É
tão difícil acreditar que somos corpos, mas o deslocamento livre e inconteste
nos faz menos racionais e o ir e vir surpreende e desarma. Tudo está em
perpétuo fluxo porque o nosso pouco tempo no mundo nos faz acreditar no
infinito. Mas não é nesses termos que nos devemos medir; medimo-nos pelas
aberturas que nos são impostas por nós mesmos. De repente, algo que estava aqui
já não está e, se o visávamos, agora tal intencionalidade esvaiu-se e nada há
de surpreendente, apenas nossa estrutura biofísica se afeta de maneira diversa.
A nossa pele, que é muito sensória, e demais órgãos afetivos sobrepõem-se a uma consciência
extravagante. Ela, sim, move-se sem se mover, mas movendo um corpo que se move
passionalmente. Subjaz um estado de constante interferência que qualquer inferência,
se estatisticamente acurada, não previne precauções.
Mas,
qual a estranheza? Ninguém nos enganou e nada nos prometeram, simplesmente o
vento soprou e espalhou o que estava assentado. O vento não é um, é múltiplo e dinâmico.
Sentimos, em nossa disposição física, sensações térmicas distintas que paralelamente se repelem e se associam mais parecendo um emaranhado de possibilidades
decompostas. Um dedo é muito mais do que um todo. Um dedo fala por si, toca por
si, reverbera por si. Um corpo com muitos dedos que sentem é um corpo precário quando
se pensa um corpo articulado. O que mais se articula é o pedaço mínimo que,
isolado, irrompe em um efeito não linear. Tudo isso é muito específico e não científico
para que as variáveis possam ser controladas.
Foi-se
o momento em que o que tinha de ser seria, foi-se o momento em que sabíamos para
onde iríamos. Não há escolha já que todas as moléculas tem um resto de
autonomia. O microscópio não amplia porque tudo está lá, na mais perfeita desorganização,
e cada combinação não passa de um mero acaso. Não importam grandes predições,
embora sejam belas. Cada movimento deixa um resquício inominado de
probabilidades que não se decantam e se transformam em algo que jamais ele poderia
supor.
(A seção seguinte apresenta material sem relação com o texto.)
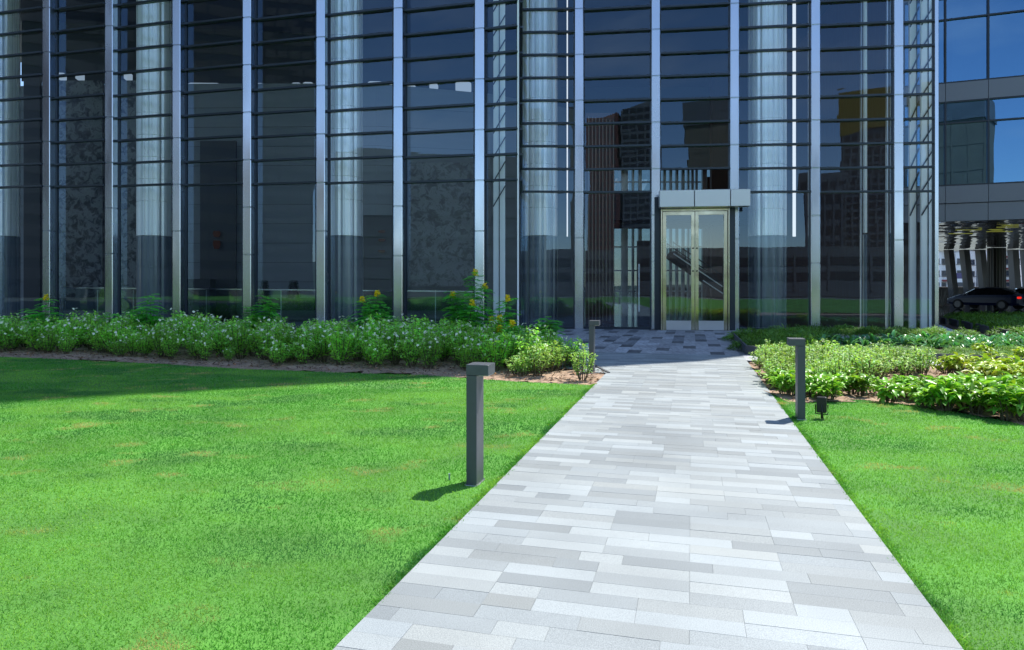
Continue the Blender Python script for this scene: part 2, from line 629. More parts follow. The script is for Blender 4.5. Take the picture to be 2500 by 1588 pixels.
CROSS0 = uv((5.0, 14.2))[1]
right_bed = [pt(PW, uv(LAWN_R_EDGE[0])[1])] + LAWN_R_EDGE[:9] + [(e[-1][0] + 6, e[-1][1] + 3)] + [pt(PW + 12, CROSS0 - .5), pt(PW, CROSS0 - .5)]
soil_sheet('soil_bed', right_bed)
sheet('soil', right_bed, -.03, M['soil'])

# the path: every slab its own stone colour
TILES = MB()
BASE = MB()
def slab(u0, u1, v0, v1, col, zt=.018, mbx=None):
    gp = .0006
    a, b, c, d = pt(u0 + gp, v0 + gp), pt(u1 - gp, v0 + gp), pt(u1 - gp, v1 - gp), pt(u0 + gp, v1 - gp)
    z = zt + random.uniform(-.0009, .0009)
    (mbx or TILES).add([(*a, z), (*b, z), (*c, z), (*d, z), (*a, z - .01), (*b, z - .01), (*c, z - .01), (*d, z - .01)],
                       [[0, 1, 2, 3], [4, 5, 1, 0], [5, 6, 2, 1], [6, 7, 3, 2], [7, 4, 0, 3]], col)


def stone():
    r = random.random()
    if r < .30: k = random.uniform(.335, .36)
    elif r < .72: k = random.uniform(.285, .31)
    else: k = random.uniform(.240, .262)
    w_ = random.uniform(-.012, .012)
    if random.random() < .03: w_ = .02
    return (k * (.905 + w_), k * 1.0, k * (1.02 - w_ * 1.6))


RW, TL = .126, .47
v = -16.0
row = 0
while v < V_END + 1.05:
    off = (row % 2) * TL / 2 + random.choice((0, 0, 0, TL * .25))
    u = -off
    while u < PW:
        ln = TL * random.choice((1, 1, 1, 1, 1, .5)) if v > -1 else TL * 2
        u0, u1 = max(u, 0), min(u + ln, PW)
        if PW - u1 < .1: u1 = PW
        if u1 - u0 > .05:
            slab(u0, u1, v, v + RW, stone())
        u += ln
        if u1 == PW: break
    v += RW
    row += 1
V_TILE = v
# widening towards the forecourt on the left of the path's end
fl_u = -6.0
row = 0
vv = uv(CORNER)[1]
while vv < V_TILE - .01:
    # left edge follows the soil's diagonal
    t = (vv - uv(CORNER)[1]) / max(.01, (uv(G(1385 * 1.0382, 856 * 1.0382))[1] - uv(CORNER)[1]))
    ul = -max(0.0, min(1.6, -uv(G(1385 * 1.0382, 856 * 1.0382))[0] * t))
    u = 0.0
    while u > ul - .3:
        slab(u - TL, u, vv, vv + RW, stone()); u -= TL
    vv += RW
tag(TILES.build('path', M['granite'], tint=True), kind='structure')
BASE.add([(*pt(-.0, -16), .008), (*pt(PW, -16), .008), (*pt(PW, V_TILE), .008), (*pt(0, V_TILE), .008)], [[0, 1, 2, 3]])
tag(BASE.build('path_base', M['joint']), kind='structure')

# forecourt before the doors: larger streaked stones, dark squares between them
FC = MB()
FCB = MB()
fcol = lambda: (lambda k: (k * .98, k, k * 1.04))(random.uniform(.30, .38))
dark = lambda: (lambda k: (k * .98, k, k * 1.05))(random.uniform(.10, .135))
V_FACE = 26.5
cw, TLF = .305, .74
nrow = int((V_FACE - V_TILE) / TLF) + 1
for ui in range(-88, 22):
    u0 = ui * cw
    k = 0
    while k < nrow:
        isd = (ui * 3 + k * 5) % 11 in (0, 7) and random.random() < .85
        two = (not isd) and k + 1 < nrow and ((ui * 3 + (k + 1) * 5) % 11 not in (0, 7)) and random.random() < .6
        v0 = V_TILE + k * TLF
        v1 = min(v0 + TLF * (2 if two else 1), V_FACE)
        r = random.random()
        if v1 - v0 > .05:
            slab(u0, u0 + cw, v0, v1, dark() if isd else ((.42, .435, .46) if r < .10 else ((.20, .21, .225) if r < .16 else fcol())), .014, FC)
        k += 2 if two else 1
# light row of stones right along the facade
tag(FC.build('forecourt', M['streaked'], tint=True), kind='structure')
FCB.add([(*pt(-27, V_TILE), .006), (*pt(22 * cw, V_TILE), .006), (*pt(22 * cw, V_FACE), .006), (*pt(-27, V_FACE), .006)], [[0, 1, 2, 3]])
tag(FCB.build('forecourt_base', M['joint']), kind='structure')

# paved strip crossing to the right, and the walk along the tower's right side
XW = MB()
v = CROSS0 - .45
for r_ in range(6):
    u = PW
    while u < PW + 30:
        slab(u, u + .9, v, v + .2, (lambda k: (k * .98, k, k * 1.03))(random.uniform(.36, .45)), .016, XW); u += .9
    v += .2
tag(XW.build('cross_path', M['granite'], tint=True), kind='structure')
XB = MB(); XB.add([(*pt(PW, CROSS0 - .5), .007), (*pt(PW + 30, CROSS0 - .5), .007), (*pt(PW + 30, CROSS0 + .78), .007), (*pt(PW, CROSS0 + .78), .007)], [[0, 1, 2, 3]])
tag(XB.build('cross_path_base', M['joint']), kind='structure')
sheet('soil', [pt(PW + .1, CROSS0 + .8), pt(PW + 30, CROSS0 + .8), (60, 40), (9, 40), pt(PW + 1.5, V_TILE + 6)], -.012, solid('dark bed soil', (.09, .065, .045), .95, var=.3, scale=6))
walk = [G(2288, 792), G(2415, 838), G(2460, 838), (16.2, 30), (16.2, 40), (14.6, 40), (14.3, 23)]
sheet('pavement', walk, .012, solid('pale concrete walk', (.5, .51, .53), .8, var=.12, scale=4, bump=.1))
sheet('drive', [(12, 35.5), (120, 34), (120, 64), (12, 64)], .004, M['wet'])

# ------------------------------------------------------------------ the office tower
DL, NL = np.array((.983, -.182)), np.array((-.182, -.983))
DR, NR = np.array((.9927, -.1205)), np.array((-.1205, -.9927))
M['glass'] = glassmat('tower glass', (.91, .945, .955), .095, (.52, .74, 1.0), wave=.0024, wscale=.45)
M['glass_door'] = glassmat('door glass', (.72, .80, .82), .14, (.85, .95, 1.0), wave=.003, wscale=.7)
M['glass_rail'] = glassmat('balustrade glass', (.70, .84, .80), .08)
M['column_metal'] = solid('pale satin column metal', (.95, .96, .95), .30, .38, var=.16, scale=2.0, stretch=(7, 7, .06))
M['column_base'] = solid('dark column cladding', (.16, .19, .22), .22, .4, var=.12, scale=2.0, stretch=(5, 5, .25))
M['white_metal'] = solid('white metal', (.88, .89, .88), .35, .1)
M['lobby_stone'] = solid('lobby limestone', (.19, .205, .22), .45, var=.10, scale=1.2, stretch=(.3, .3, 2))
M['lobby_dark'] = solid('lobby dark lining', (.022, .022, .026), .5)
M['lobby_floor'] = solid('lobby floor', (.10, .11, .12), .12)
M['ceiling'] = solid('dark ceiling', (.04, .042, .05), .7)
M['timber'] = solid('red brown timber', (.075, .032, .024), .5, var=.25, scale=3, stretch=(4, 4, .4))
M['timber_strip'] = solid('pale metal strip', (.20, .165, .14), .35, .6)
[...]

Esse pedaço de verdade constitui a sua mais perfeita identidade que se subsumi
ao que estaria posto de antemão e que se responsabilizaria pela guia da direção
que não se estipula.
Há
todo o sentido em cada lampejo da mais pura variação e, por isso, um corpo não se
nega. Uma razão só é válida na medida em que se descarta a carne que sangra. É daí
que brota a ansiedade que transforma até a besta em exímia enxadrista. Não
se pode aceitar a menor alegação de que haveria de se supor mal traçados planos.
Em nenhum momento falou-se qual era, em definitivo, o ponto que deveria ser
valorizado no caso de serem expostas as incongruências que só fazem concluir
que cada minúscula partícula é igual entre si e, por isso, concorrente na
corrida que é vital para algum tipo de encadeamento. Só nos resta sentir.